父親の転勤で家族がシエラレオネ共和国からイギリスへ移住し、5人兄弟の末っ子としてロンドンで生まれたサンファ。音楽好きだった父親は、早くからサンファの才能に気づいていたのか3歳の時にピアノをプレゼントし、さまざまなジャンルの音楽を彼に聴かせていたという。しかし、その父はサンファが9歳の時に亡くなり、26歳の時には母親を亡くしている。その心の穴の大きさは計り知れない。EP『Dual』(2013年)をリリースしてから、フルアルバムの完成までに時間が掛かってしまったのにも、そのような事情があったからだそうだ。
『PROCESS』では不安や切迫感、後悔や悲嘆を歌っていて、アルバムタイトルそのままに“今”に到達するまでの彼の人生の「プロセス」を想像してしまうけれど、一方で普遍的な思いを歌っているので共感しやすい。
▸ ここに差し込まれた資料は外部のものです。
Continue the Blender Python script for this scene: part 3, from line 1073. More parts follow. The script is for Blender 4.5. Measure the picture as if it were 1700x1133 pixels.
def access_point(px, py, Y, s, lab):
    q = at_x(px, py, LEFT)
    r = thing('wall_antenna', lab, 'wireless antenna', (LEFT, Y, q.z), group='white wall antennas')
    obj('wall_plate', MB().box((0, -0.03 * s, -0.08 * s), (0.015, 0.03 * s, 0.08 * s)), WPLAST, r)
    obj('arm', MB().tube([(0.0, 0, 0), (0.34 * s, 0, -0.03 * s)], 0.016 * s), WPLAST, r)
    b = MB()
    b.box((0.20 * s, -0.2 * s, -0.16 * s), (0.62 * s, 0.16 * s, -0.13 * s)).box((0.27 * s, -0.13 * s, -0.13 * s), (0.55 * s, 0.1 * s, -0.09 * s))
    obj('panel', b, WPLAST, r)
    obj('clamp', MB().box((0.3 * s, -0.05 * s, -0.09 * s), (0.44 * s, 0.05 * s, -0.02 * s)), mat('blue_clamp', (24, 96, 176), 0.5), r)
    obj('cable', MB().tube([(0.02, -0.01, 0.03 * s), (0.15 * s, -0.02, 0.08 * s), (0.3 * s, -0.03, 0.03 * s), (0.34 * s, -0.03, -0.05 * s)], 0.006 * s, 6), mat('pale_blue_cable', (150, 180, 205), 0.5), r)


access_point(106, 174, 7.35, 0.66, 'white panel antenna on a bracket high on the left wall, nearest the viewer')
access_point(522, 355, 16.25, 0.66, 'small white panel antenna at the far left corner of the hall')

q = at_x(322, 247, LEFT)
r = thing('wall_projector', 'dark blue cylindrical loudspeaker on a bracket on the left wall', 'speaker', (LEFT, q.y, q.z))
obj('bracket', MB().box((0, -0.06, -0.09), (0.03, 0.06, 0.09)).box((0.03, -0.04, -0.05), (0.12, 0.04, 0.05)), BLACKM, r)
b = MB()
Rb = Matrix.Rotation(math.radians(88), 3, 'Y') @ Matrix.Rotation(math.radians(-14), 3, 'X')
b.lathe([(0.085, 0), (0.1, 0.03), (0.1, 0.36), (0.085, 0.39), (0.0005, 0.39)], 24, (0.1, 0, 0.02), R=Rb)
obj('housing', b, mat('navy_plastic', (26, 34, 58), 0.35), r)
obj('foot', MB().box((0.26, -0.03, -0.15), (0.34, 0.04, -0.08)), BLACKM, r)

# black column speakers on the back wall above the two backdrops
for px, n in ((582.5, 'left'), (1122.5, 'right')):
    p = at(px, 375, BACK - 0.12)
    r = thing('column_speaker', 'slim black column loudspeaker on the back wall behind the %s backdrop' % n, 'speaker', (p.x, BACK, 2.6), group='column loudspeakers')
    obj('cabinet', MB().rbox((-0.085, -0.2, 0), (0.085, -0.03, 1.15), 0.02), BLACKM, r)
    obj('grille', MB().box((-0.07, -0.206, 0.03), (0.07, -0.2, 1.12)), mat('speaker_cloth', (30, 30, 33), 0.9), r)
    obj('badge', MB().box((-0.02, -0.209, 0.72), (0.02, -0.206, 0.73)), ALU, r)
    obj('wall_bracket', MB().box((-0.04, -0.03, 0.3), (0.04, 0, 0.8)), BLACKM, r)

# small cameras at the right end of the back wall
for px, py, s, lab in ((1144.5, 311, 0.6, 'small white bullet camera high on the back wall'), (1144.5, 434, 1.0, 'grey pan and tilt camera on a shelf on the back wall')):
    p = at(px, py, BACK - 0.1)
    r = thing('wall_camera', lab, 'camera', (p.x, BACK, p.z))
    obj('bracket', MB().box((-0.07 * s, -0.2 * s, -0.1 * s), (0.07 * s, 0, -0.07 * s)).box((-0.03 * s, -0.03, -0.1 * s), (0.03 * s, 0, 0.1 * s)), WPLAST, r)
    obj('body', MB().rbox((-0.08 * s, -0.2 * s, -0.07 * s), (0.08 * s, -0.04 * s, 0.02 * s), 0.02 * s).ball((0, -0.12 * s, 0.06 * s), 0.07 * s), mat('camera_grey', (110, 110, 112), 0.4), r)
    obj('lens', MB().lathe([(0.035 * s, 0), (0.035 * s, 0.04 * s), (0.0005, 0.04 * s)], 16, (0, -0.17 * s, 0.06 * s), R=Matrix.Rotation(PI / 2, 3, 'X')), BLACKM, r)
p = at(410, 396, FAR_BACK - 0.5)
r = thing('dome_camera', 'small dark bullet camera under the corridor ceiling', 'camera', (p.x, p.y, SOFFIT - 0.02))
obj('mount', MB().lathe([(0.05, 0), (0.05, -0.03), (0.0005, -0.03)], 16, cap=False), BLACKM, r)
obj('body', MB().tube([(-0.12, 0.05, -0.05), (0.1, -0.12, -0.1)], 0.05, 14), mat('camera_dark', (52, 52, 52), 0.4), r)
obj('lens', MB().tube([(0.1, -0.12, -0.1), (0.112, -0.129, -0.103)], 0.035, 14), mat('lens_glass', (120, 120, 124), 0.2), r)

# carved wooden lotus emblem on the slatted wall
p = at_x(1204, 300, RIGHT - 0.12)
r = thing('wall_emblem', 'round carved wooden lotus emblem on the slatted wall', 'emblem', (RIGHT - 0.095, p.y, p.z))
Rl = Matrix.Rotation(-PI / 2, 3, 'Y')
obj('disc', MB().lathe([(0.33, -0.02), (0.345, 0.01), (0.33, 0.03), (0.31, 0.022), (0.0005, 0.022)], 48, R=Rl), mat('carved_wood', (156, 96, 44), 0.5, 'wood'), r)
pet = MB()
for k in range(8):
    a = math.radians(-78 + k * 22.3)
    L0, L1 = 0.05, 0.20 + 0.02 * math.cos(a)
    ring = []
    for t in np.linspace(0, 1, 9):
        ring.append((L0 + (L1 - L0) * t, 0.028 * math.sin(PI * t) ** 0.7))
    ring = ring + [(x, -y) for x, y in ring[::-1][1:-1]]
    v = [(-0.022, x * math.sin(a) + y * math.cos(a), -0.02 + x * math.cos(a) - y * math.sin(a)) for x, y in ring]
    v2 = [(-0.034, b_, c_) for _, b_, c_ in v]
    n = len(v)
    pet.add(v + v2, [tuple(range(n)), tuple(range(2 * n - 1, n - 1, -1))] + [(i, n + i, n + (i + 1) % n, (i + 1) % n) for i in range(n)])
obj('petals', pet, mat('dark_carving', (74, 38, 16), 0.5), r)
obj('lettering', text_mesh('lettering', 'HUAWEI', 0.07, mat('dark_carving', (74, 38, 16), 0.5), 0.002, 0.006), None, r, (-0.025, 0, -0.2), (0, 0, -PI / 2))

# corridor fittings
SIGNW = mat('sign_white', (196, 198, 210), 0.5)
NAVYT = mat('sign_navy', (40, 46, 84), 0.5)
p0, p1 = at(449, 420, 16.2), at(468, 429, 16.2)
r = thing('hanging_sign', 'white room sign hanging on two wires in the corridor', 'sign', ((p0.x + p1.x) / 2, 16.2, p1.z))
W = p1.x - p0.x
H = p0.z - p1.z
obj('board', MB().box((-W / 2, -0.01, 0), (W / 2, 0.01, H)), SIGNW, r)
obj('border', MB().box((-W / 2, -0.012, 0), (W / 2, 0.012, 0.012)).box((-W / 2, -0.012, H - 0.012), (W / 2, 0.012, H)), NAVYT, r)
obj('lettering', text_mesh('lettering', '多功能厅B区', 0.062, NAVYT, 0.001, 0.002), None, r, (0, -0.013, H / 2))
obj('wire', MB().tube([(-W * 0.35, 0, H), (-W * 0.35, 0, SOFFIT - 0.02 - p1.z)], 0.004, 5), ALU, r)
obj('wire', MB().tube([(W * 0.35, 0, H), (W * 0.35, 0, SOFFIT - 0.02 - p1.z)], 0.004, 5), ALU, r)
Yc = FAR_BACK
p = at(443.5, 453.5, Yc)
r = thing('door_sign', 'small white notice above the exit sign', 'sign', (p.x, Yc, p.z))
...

決して重くならないのは、音使いのセンスの良さや、朝靄が晴れてゆっくりと陽が差して来るような声質に負う部分が多いと思う。その声がサウンドに馴染み、気持ちを緩やかに乗せていけるアルバムになっているのだ。その卓越した才能には、まるで、日々の緊張から心をほぐしてくれる効用があるような気がする。
サンファのデビュー・アルバム『PROCESS』は現在発売中。